Rigs counts show considerable variability (the standard deviation of the weekly change is 13 rigs) so the statistic is noisy and last week's increase was not in itself significant.

Moreover, the rise in rigs drilling for oil (+12) was almost matched by a drop in the number of rigs drilling for natural gas (-9). The decline in gas rigs was the largest in 13 weeks.

It is possible some rigs are being redirected from gas-rich to oil-rich formations or simply that drilling targets are being reclassified from gas to oil.

Some stabilisation or even increase in the number of rigs drilling for oil has long been anticipated: the decline could not continue indefinitely and the industry needs to replace declining production from existing wells.

But can such a marginal increase in the number of rigs drilling for oil explain a fall of 6 percent in oil prices on a single day or 17 percent over the last month?


             
Fear and Fundamentals

Whatever the explanation, the decline in the front-month Brent futures contract on Monday was unusually large.

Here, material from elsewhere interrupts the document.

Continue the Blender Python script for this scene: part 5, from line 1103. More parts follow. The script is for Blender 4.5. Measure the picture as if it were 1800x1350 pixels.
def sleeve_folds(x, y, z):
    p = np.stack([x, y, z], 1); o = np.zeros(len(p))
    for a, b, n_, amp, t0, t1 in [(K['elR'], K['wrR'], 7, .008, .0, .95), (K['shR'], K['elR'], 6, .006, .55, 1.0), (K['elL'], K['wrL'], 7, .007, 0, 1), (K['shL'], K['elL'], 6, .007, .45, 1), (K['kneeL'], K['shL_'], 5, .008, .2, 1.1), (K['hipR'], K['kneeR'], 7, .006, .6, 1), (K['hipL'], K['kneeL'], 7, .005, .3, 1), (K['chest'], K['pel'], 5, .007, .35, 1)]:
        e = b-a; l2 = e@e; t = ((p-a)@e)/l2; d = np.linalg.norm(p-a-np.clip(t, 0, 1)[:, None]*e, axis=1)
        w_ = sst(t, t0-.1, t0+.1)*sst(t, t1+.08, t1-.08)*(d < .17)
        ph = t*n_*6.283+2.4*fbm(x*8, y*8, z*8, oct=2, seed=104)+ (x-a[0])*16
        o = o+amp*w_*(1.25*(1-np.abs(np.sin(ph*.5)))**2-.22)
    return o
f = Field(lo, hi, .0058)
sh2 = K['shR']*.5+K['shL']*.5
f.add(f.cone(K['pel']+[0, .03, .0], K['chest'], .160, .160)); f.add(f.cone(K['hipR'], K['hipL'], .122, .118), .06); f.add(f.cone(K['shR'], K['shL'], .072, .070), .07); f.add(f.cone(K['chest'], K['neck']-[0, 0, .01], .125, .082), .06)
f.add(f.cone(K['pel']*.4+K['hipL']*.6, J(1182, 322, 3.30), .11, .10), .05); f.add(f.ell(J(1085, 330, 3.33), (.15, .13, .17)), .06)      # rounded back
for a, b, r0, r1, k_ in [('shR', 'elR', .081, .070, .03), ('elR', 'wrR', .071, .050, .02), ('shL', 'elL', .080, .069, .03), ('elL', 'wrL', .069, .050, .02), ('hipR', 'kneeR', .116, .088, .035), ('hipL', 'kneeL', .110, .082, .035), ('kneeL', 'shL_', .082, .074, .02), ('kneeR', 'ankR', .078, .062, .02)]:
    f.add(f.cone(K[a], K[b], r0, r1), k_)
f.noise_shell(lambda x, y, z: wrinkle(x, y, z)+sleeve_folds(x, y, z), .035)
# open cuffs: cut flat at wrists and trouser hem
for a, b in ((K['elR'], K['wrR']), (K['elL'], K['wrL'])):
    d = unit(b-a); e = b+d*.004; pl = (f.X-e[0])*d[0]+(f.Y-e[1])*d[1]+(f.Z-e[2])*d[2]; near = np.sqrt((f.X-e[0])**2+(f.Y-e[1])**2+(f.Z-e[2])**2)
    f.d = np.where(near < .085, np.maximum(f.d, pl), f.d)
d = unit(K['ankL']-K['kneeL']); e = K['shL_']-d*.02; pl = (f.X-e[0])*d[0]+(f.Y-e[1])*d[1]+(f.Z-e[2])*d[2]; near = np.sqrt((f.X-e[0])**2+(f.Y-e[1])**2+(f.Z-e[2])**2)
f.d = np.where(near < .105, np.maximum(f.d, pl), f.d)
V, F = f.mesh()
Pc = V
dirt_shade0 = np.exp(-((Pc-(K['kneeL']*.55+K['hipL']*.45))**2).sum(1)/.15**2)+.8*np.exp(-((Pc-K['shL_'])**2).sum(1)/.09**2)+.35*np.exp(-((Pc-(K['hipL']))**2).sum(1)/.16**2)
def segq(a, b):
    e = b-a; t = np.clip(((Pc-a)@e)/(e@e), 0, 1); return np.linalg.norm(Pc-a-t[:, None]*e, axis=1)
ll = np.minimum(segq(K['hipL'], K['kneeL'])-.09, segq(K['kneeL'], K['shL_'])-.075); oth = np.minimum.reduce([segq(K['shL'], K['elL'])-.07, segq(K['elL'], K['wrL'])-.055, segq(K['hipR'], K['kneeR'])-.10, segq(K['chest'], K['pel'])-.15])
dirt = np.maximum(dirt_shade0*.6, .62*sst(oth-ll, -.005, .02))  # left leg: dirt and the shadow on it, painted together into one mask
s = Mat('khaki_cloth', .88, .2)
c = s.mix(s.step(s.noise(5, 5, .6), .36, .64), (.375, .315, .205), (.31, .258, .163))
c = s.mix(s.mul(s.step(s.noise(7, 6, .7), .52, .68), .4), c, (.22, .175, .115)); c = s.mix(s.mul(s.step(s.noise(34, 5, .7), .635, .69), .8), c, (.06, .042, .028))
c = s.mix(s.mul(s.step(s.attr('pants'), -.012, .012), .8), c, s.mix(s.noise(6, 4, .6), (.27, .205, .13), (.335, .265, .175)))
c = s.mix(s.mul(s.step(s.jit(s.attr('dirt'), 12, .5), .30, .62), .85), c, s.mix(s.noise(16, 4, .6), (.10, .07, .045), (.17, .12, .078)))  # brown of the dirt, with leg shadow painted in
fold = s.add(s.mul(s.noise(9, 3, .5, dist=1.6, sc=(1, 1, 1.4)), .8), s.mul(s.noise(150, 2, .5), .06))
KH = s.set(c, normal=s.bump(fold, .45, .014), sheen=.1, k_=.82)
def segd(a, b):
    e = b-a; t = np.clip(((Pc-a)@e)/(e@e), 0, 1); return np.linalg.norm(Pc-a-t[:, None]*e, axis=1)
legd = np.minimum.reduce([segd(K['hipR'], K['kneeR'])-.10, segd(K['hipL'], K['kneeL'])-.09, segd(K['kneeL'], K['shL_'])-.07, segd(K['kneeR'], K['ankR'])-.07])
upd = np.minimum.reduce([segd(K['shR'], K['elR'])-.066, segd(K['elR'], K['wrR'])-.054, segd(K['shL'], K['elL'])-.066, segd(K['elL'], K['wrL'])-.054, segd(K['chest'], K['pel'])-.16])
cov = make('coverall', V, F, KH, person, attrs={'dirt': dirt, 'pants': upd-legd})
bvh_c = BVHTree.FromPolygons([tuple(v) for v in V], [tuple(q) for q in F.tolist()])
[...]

In the quarter century since the start of 1990, prices have fallen by a greater percentage on only 54 days out of almost 6,500 (http://link.reuters.com/sag25w).

Large falls have sometimes coincided with fundamental news about supply and demand, such as when OPEC decided in November 2014 not to cut its production despite the slide in prices.

However, large falls have also occurred in the absence of significant news about supply or demand, as happened during the "flash crash" in May 2011.

The relationship between news flow and short-term price moves is comparatively weak and makes linking the two notoriously hard.

Sentiment and market positioning often exert a bigger influence on prices in the short term, even if fundamentals are decisive in the medium and long term.

Sentiment and fundamentals need not be mutually exclusive explanations. Sometimes a shift in sentiment can crystallise a long-building reaction to fundamentals.

"The fall in oil prices (this week) is a story of fear and fundamentals," historian Daniel Yergin wrote. "Fear is the trigger for seeing fundamentals of supply and demand more clearly."

But sometimes abrupt price shifts reveal nothing more than a crowded market, with too many participants trying to trade in the same direction at the same time.